## Provided data
########################################
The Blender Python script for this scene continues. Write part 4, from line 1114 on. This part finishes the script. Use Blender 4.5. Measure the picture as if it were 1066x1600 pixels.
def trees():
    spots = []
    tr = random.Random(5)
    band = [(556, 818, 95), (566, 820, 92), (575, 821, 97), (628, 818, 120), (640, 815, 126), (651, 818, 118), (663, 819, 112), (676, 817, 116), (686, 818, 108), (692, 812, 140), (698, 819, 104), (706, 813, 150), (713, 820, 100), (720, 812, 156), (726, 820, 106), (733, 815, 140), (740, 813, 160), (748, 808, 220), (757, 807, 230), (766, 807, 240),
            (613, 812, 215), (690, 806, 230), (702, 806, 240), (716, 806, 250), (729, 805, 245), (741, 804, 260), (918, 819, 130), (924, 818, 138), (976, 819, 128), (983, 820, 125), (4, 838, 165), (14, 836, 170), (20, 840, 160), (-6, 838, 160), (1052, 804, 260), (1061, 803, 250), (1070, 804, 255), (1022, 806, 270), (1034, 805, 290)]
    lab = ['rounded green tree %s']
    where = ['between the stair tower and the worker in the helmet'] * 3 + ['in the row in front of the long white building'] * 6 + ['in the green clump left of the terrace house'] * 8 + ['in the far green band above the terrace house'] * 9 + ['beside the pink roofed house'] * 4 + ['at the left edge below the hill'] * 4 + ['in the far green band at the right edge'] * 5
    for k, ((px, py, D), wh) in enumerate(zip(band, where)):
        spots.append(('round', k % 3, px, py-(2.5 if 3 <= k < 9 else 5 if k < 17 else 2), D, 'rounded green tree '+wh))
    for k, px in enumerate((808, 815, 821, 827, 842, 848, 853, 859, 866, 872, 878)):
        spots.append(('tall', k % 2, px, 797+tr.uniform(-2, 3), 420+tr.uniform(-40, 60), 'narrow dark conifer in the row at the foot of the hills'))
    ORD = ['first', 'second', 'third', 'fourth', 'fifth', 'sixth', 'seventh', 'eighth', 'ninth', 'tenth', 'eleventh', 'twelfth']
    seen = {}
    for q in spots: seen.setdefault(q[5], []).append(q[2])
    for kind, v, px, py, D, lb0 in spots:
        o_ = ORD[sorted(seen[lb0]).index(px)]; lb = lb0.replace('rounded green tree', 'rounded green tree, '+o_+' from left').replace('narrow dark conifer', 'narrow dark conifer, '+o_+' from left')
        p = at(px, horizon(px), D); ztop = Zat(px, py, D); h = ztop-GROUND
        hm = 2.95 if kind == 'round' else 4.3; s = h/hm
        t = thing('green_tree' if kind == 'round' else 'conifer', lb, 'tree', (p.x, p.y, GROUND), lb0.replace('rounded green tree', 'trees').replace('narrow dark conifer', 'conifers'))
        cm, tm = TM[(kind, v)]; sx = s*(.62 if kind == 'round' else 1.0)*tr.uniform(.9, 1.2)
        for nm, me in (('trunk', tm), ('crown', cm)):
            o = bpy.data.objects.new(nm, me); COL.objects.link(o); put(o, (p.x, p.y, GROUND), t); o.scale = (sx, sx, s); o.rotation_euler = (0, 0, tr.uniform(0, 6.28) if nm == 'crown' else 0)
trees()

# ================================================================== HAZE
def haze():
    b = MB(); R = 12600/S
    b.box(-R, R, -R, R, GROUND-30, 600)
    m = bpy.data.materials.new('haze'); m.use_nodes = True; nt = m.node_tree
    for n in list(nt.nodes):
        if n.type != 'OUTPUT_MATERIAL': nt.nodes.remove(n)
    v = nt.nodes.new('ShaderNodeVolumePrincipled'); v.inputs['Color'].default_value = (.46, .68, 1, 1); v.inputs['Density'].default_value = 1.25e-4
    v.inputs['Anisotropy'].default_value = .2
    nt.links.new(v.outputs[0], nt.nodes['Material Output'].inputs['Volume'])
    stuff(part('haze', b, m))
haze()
########################################
## Given problem
Transcribe all lines as written.

## Full solution
The Blender Python script for this scene continues. Write part 4, from line 1114 on. This part finishes the script. Use Blender 4.5. Measure the picture as if it were 1066x1600 pixels.
def trees():
    spots = []
    tr = random.Random(5)
    band = [(556, 818, 95), (566, 820, 92), (575, 821, 97), (628, 818, 120), (640, 815, 126), (651, 818, 118), (663, 819, 112), (676, 817, 116), (686, 818, 108), (692, 812, 140), (698, 819, 104), (706, 813, 150), (713, 820, 100), (720, 812, 156), (726, 820, 106), (733, 815, 140), (740, 813, 160), (748, 808, 220), (757, 807, 230), (766, 807, 240),
            (613, 812, 215), (690, 806, 230), (702, 806, 240), (716, 806, 250), (729, 805, 245), (741, 804, 260), (918, 819, 130), (924, 818, 138), (976, 819, 128), (983, 820, 125), (4, 838, 165), (14, 836, 170), (20, 840, 160), (-6, 838, 160), (1052, 804, 260), (1061, 803, 250), (1070, 804, 255), (1022, 806, 270), (1034, 805, 290)]
    lab = ['rounded green tree %s']
    where = ['between the stair tower and the worker in the helmet'] * 3 + ['in the row in front of the long white building'] * 6 + ['in the green clump left of the terrace house'] * 8 + ['in the far green band above the terrace house'] * 9 + ['beside the pink roofed house'] * 4 + ['at the left edge below the hill'] * 4 + ['in the far green band at the right edge'] * 5
    for k, ((px, py, D), wh) in enumerate(zip(band, where)):
        spots.append(('round', k % 3, px, py-(2.5 if 3 <= k < 9 else 5 if k < 17 else 2), D, 'rounded green tree '+wh))
    for k, px in enumerate((808, 815, 821, 827, 842, 848, 853, 859, 866, 872, 878)):
        spots.append(('tall', k % 2, px, 797+tr.uniform(-2, 3), 420+tr.uniform(-40, 60), 'narrow dark conifer in the row at the foot of the hills'))
    ORD = ['first', 'second', 'third', 'fourth', 'fifth', 'sixth', 'seventh', 'eighth', 'ninth', 'tenth', 'eleventh', 'twelfth']
    seen = {}
    for q in spots: seen.setdefault(q[5], []).append(q[2])
    for kind, v, px, py, D, lb0 in spots:
        o_ = ORD[sorted(seen[lb0]).index(px)]; lb = lb0.replace('rounded green tree', 'rounded green tree, '+o_+' from left').replace('narrow dark conifer', 'narrow dark conifer, '+o_+' from left')
        p = at(px, horizon(px), D); ztop = Zat(px, py, D); h = ztop-GROUND
        hm = 2.95 if kind == 'round' else 4.3; s = h/hm
        t = thing('green_tree' if kind == 'round' else 'conifer', lb, 'tree', (p.x, p.y, GROUND), lb0.replace('rounded green tree', 'trees').replace('narrow dark conifer', 'conifers'))
        cm, tm = TM[(kind, v)]; sx = s*(.62 if kind == 'round' else 1.0)*tr.uniform(.9, 1.2)
        for nm, me in (('trunk', tm), ('crown', cm)):
            o = bpy.data.objects.new(nm, me); COL.objects.link(o); put(o, (p.x, p.y, GROUND), t); o.scale = (sx, sx, s); o.rotation_euler = (0, 0, tr.uniform(0, 6.28) if nm == 'crown' else 0)
trees()

# ================================================================== HAZE
def haze():
    b = MB(); R = 12600/S
    b.box(-R, R, -R, R, GROUND-30, 600)
    m = bpy.data.materials.new('haze'); m.use_nodes = True; nt = m.node_tree
    for n in list(nt.nodes):
        if n.type != 'OUTPUT_MATERIAL': nt.nodes.remove(n)
    v = nt.nodes.new('ShaderNodeVolumePrincipled'); v.inputs['Color'].default_value = (.46, .68, 1, 1); v.inputs['Density'].default_value = 1.25e-4
    v.inputs['Anisotropy'].default_value = .2
    nt.links.new(v.outputs[0], nt.nodes['Material Output'].inputs['Volume'])
    stuff(part('haze', b, m))
haze()